Shortest Path

October 7, 2011

My Apple II/c

Filed under: non-technical — dharabor @ 01:27

Steve Jobs passed away today. A profoundly influential man, his work touched the lives of millions. Including mine. I wanted to reflect on his passing and, since I don’t really have an alternate forum, I’ll share my story here.

In late 1991 I received my first machine: an Apple II/c. I remember a feeling of intense disappointment as my father proudly started unpacking and connecting up the little cream-coloured device. This was nothing like the IBM PCs and Amigas I’d spent so many weeks reading and dreaming about. There was no hard drive, no sound card, nowhere to insert a CD. Just a 5.25″ drive and a box of ancient software. Hand written labels adorned the upper-right portion of most disks, each title more cryptic than the last: “MousePaint”, read one; “Logo”, another. Instead of a 14″ monitor and glorious colour graphics, I found myself staring at a 9″ monochrome green display. The thing made funny beeping noises when you switched it on. For goodness sake, it had a handle. What could he have been thinking?

I never uttered these thoughts out loud. The look on my father’s face then was one of sheer triumph and delight. How could I break his heart? I feigned excitement and soldiered on, determined to make the best of it. Then, something happened: I fell in love.

Over the weeks and months that followed I became obsessed with knowing my Apple II/c. I explored every disk. I pored over every manual. I spent countless hours with friends adventuring in Daventry, guiding Captain Goodnight through the Islands of Fear and helping a little spider reach the attic of a cider factory. I also started programming.

10 PRINT 'HELLO WORLD'
20 GOTO 10

I was never a child prodigy; I didn’t write my own games from scratch or teach myself assembler. I copied thousands of lines of BASIC from reference books so I could play Lunar Lander. I drew patterns in Logo. It wasn’t much, but it was enough. The Apple II/c sparked my curiosity and fired my imagination as no contemporay machine ever could. There was a simple elegance to the way everything worked that encouraged exploration. The BASIC interpreter, for example, didn’t come on a disk: it was built in and started automatically. “Here I am” it would say, blinking its little green cursor encouragingly whenever you’d forget to insert a boot disk, “Take me for a spin.
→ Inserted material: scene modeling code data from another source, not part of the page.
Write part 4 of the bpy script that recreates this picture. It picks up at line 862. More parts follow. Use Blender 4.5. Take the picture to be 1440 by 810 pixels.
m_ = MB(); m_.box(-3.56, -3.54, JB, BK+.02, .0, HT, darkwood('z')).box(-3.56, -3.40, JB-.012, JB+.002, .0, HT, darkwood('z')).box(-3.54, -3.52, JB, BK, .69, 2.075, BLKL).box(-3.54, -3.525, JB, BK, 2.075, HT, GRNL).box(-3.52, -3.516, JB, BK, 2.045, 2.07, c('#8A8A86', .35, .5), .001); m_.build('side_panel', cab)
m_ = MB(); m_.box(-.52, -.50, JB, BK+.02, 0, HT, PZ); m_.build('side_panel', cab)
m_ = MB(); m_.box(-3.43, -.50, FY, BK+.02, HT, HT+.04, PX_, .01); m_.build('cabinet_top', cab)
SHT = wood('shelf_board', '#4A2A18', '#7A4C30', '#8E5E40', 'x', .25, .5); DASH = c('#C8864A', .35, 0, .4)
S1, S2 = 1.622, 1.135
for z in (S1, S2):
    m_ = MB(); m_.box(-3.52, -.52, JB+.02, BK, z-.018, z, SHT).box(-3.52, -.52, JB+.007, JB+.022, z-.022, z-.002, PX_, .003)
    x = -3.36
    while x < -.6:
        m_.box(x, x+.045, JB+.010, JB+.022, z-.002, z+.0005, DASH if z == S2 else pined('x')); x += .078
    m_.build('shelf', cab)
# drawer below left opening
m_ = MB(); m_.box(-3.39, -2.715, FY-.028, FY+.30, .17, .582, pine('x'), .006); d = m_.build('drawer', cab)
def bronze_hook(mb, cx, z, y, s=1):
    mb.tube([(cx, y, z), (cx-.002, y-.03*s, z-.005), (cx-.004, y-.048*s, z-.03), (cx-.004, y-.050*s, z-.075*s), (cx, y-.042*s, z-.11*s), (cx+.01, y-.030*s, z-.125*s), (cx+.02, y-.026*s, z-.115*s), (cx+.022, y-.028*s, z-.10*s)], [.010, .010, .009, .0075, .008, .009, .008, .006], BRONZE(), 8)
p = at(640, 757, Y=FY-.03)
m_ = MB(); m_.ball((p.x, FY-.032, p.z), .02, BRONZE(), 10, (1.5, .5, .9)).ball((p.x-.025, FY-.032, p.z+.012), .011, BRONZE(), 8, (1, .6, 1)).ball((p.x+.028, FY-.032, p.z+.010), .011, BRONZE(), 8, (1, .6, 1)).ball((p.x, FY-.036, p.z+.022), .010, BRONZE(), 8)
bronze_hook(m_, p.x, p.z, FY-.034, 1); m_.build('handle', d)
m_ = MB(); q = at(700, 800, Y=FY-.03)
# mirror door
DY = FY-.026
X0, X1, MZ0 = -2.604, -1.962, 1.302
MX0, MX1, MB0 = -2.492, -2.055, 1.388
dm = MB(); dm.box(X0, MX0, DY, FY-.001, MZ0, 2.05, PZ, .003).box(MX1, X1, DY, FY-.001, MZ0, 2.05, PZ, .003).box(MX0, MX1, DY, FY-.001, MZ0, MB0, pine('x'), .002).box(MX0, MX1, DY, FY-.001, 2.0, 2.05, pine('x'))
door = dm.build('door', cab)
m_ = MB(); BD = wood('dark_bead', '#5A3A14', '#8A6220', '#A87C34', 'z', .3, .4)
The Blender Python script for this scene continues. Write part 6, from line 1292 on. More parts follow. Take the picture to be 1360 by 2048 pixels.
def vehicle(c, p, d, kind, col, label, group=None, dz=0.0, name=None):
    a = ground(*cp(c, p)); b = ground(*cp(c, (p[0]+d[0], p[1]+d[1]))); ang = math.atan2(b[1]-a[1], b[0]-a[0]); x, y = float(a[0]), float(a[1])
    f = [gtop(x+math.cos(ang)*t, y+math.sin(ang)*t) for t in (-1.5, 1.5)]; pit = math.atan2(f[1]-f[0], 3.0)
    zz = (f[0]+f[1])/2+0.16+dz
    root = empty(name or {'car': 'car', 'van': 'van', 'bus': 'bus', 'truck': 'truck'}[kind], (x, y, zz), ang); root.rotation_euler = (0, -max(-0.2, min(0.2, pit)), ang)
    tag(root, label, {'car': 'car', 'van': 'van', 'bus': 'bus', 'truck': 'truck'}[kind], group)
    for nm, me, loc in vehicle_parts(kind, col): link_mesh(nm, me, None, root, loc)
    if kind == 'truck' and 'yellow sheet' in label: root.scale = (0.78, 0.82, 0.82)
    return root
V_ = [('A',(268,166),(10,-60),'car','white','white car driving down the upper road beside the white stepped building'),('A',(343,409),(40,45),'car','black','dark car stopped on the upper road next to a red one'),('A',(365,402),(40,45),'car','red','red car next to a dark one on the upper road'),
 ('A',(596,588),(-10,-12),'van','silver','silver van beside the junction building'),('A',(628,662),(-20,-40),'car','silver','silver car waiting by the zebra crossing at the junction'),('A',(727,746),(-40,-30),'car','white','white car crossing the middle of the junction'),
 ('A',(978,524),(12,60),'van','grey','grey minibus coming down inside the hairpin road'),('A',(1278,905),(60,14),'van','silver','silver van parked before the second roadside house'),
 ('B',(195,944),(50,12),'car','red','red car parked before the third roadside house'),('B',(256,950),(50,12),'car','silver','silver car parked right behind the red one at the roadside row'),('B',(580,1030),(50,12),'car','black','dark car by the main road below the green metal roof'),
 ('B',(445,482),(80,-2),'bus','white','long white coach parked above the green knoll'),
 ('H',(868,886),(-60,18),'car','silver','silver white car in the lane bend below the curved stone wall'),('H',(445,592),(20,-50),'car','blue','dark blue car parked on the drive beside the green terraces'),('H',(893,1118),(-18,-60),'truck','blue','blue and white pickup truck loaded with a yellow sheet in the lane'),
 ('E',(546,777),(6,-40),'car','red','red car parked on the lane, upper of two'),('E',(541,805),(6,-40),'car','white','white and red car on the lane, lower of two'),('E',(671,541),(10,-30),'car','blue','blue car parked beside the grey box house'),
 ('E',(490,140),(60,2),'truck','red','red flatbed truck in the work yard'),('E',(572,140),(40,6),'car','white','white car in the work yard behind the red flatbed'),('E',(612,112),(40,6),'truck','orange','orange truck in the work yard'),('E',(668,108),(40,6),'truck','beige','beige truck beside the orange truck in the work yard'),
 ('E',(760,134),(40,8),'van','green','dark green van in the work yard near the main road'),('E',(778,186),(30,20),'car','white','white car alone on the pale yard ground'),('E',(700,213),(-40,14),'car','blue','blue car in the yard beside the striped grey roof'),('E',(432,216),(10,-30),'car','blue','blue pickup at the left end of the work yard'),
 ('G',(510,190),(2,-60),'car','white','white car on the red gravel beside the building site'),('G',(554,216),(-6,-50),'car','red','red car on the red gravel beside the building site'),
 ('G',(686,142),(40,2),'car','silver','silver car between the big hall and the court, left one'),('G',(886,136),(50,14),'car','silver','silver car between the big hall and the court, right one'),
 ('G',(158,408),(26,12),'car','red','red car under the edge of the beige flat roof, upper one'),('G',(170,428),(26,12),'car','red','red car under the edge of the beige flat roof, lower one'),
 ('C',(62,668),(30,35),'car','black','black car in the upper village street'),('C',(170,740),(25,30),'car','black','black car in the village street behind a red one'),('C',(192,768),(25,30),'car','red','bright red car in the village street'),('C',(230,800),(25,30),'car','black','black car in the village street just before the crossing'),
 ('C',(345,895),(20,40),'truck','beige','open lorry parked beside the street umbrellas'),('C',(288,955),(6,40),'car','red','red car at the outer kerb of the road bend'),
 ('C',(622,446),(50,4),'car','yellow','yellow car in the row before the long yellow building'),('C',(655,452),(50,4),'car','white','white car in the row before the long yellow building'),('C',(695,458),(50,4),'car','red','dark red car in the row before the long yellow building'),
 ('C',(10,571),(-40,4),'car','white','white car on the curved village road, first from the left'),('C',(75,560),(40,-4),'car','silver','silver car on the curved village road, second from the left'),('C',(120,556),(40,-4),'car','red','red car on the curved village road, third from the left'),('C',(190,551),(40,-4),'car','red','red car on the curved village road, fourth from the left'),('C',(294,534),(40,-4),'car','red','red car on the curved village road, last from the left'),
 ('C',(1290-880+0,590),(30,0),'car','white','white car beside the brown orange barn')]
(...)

Let’s do something amazing together”.

I didn’t know it then but those early fumbled efforts were the first flirtatious steps of a life-long romance with computing and Computer Science. I eventually graduated to larger and more powerful machines: a 486 PC some years later, a Pentium thereafter. From BASIC I went to Pascal then C and now to… everything. Yet despite all those changes it was that little machine, that Apple II/c, which helped me discover a passion that continues to shape who I am even to this day.

Now, 20 years removed from those halcyon days, I once more find myself the happy owner of an Apple computer. Its form may have changed in the intervening period but its role in my life has not: It helps connect me. It entertains me. It turns my imagination into reality.

Thank you father, thank you Apple, and thank you Steve.